On Sun, 22 Nov 2009 00:32:33 -0600, gordonb.x7kg6@xxxxxxxxxxx (Gordon
Burditt) wrote:

>>>>A lot of new cars already come equipped with LED tail Lights. They are
>>>>very bright, and if one LED fails, you still have a lot of light. The
>>>
>>>According to state and/or Federal regulations, if you're driving
>>>with a tail light with one burned out LED, do you deserve a ticket,
>>>even if you still have a lot of light?
>>>
>>
>>Probably not.

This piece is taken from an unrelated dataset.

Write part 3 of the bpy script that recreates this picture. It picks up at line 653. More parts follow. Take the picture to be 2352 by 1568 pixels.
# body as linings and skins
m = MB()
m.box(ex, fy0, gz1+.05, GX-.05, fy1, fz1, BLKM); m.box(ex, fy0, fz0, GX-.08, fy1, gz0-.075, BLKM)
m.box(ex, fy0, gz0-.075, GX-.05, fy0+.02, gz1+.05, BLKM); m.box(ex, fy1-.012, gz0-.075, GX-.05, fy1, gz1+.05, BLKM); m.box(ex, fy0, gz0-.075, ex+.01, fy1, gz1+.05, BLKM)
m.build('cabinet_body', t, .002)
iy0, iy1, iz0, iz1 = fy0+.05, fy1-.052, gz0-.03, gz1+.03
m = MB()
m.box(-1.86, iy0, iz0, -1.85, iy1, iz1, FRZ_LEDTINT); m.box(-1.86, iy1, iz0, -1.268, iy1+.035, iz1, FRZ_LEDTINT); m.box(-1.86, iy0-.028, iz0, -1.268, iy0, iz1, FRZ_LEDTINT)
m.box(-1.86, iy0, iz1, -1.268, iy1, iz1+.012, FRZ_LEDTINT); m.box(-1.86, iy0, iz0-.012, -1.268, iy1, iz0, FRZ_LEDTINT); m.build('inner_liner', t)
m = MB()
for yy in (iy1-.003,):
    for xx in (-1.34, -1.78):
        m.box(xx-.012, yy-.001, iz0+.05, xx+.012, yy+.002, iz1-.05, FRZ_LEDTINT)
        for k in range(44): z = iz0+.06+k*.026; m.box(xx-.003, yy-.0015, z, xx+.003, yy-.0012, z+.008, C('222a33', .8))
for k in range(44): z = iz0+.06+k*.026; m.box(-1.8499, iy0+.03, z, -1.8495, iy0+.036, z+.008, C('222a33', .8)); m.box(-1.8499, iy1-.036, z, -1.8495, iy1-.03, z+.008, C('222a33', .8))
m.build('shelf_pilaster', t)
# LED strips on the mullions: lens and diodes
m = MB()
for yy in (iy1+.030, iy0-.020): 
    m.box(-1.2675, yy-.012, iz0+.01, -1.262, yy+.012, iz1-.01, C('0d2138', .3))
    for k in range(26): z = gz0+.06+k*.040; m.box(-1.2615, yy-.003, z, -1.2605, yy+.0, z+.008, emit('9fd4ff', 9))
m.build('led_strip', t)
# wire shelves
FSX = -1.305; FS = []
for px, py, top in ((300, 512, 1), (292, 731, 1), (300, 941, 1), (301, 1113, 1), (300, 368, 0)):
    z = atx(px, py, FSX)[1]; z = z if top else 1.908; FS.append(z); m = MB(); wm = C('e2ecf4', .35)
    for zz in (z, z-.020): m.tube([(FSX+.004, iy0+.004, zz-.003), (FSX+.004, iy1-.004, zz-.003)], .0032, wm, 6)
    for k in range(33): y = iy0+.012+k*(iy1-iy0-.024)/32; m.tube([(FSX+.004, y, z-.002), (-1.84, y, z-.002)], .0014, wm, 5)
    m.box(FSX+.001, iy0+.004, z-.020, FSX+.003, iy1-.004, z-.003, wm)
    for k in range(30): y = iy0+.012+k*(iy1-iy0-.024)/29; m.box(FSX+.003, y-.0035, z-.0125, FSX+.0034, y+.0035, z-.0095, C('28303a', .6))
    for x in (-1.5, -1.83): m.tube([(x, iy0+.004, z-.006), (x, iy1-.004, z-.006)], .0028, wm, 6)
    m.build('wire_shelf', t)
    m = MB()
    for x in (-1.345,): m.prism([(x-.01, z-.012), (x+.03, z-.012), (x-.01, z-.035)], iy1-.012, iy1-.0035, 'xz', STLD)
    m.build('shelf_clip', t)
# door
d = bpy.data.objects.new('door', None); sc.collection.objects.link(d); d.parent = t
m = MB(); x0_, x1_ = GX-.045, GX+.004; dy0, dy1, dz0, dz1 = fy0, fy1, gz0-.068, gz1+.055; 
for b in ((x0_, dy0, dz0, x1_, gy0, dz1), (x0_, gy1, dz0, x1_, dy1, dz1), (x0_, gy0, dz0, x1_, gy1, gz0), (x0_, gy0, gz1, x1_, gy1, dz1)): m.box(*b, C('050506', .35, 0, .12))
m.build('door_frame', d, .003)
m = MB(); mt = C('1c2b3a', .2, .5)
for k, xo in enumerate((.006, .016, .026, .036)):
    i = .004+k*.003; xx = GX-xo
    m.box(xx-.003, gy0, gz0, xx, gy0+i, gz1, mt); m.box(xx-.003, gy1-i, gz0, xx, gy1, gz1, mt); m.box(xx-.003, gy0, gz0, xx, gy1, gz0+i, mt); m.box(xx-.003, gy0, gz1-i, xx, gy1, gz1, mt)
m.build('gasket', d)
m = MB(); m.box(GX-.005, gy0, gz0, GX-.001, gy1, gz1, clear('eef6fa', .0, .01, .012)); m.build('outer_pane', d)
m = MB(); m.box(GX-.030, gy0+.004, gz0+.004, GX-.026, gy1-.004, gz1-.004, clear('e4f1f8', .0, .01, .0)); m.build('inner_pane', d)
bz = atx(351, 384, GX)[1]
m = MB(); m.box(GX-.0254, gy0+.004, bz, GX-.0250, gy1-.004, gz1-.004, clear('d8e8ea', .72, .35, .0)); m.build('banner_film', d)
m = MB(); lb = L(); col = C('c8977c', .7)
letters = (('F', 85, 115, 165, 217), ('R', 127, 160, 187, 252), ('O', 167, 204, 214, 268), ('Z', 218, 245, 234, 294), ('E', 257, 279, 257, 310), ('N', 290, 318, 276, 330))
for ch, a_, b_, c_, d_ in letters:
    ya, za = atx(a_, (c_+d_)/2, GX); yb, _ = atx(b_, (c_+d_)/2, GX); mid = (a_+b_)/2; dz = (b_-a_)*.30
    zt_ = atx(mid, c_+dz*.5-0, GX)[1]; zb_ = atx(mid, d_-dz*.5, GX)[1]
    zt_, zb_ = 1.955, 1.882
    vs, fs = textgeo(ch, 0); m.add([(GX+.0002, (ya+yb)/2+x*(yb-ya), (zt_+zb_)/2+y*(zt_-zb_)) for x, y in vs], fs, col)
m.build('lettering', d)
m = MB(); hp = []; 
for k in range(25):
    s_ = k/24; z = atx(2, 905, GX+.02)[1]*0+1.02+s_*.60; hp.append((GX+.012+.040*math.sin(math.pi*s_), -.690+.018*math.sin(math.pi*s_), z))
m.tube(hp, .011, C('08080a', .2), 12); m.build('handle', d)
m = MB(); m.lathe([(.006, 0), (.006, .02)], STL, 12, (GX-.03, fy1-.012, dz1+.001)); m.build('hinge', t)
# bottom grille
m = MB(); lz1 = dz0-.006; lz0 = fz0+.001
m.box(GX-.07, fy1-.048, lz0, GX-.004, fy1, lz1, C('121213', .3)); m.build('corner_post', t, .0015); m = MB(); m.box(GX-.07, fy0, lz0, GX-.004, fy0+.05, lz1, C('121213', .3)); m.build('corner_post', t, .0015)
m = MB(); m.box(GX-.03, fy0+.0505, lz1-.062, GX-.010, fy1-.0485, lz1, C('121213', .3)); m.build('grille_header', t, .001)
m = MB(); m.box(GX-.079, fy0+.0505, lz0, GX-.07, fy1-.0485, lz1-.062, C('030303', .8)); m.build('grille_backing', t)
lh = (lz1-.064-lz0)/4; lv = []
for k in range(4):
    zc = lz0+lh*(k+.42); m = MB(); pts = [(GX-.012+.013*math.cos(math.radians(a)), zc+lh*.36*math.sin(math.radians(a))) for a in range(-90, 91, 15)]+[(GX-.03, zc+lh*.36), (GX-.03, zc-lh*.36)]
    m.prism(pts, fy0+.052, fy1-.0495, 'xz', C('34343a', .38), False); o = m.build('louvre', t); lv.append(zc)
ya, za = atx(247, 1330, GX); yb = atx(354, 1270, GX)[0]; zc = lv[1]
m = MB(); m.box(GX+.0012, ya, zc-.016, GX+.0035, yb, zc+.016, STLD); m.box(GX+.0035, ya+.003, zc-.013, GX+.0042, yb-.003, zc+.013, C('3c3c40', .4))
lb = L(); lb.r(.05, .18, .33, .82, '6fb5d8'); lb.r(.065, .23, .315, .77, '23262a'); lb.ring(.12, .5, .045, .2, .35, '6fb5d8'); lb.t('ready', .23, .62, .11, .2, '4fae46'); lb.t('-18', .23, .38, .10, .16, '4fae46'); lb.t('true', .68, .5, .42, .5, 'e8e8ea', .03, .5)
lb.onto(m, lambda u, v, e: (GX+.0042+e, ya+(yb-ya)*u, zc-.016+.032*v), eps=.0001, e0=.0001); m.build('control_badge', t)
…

I wouldn't be at all surprised if my tailights far
>>exceed the minimum requirements, so that losing a number of elements
>>would still leave me with more than is required.
>
>This was a legal question, not a technical one.  The laws tend to
>be written to make it easy to write tickets.  I wouldn't be at all
>surprised if there was a maximum of 0 dead lights regardless of
>whether you could get it certified if you simply removed all the
>dead lights.  The history of single incandescent bulbs that die and
>leave you with no light makes it more likely that "driving with a
>dead tail light" is a ticketable offense with 1 dead LED and 99
>working ones.  This more likely comes from the state vehicle code,
>not the DOT which is more aiming its regulations at manufacturers,
>but you're still stuck with both sets of rules.
>
>I seem to recall that there are FAA regulations that you have to
>have at least two independent methods of measuring <something> (I
>forget, this may have been altitude or airspeed) but if you add a
>GPS unit, you now have three methods of measuring <something>.  But
>you can't take off unless *all* of them are working, so adding the
>GPS just added another point of failure.
>
>Assume that a tail light setup was certified to be 25% more than
>sufficiently bright with 100 LEDs.  It is likely to be ticket-worthy
>if there's one dead light.  It may be ticket-worthy if there are
>101 working LEDs and one dead one.  It might be ticket-worthy if
>there are 101 working LEDs and no dead ones and it wasn't re-certified.
>
>I'll ask the same question about boats, which one poster said had
>very strict regulations.  Can you get your setup certified if you
>have a dead light in it (without removing the dead one)?  If you
>got your setup certified with N lights (N is, say, around 100) with
>a 25% margin over minimum lighting intensity, and one of N burns
>out, is that acceptable without re-certification (or fixing the
>dead one)?
>

As with automotive lamps, the specifications for boats do not
stiplulate how many elements are in the fixture or how many are lit.
All that is required to be legal is to have the minimum specified
illumination, and in the case of automobile tailights, there is also a
requirement of the size of surface area exposed. If you have an array
of 100 LED's and 50 are not lit, you  are still legal in both an
automobile and a boat as long as you still meet the minimum
specifications.

If there is a spec of dust on the lens of your tailight will you get a
ticket?

>>Very unlike an
>>incandescent tail light that if it loses one lamp, goes completely
>>dark.
>
>>I'm sure you have noticed that the tail lights on cars vary greatly in
>>size. The DOT specifies a MINIMUM size and brightness.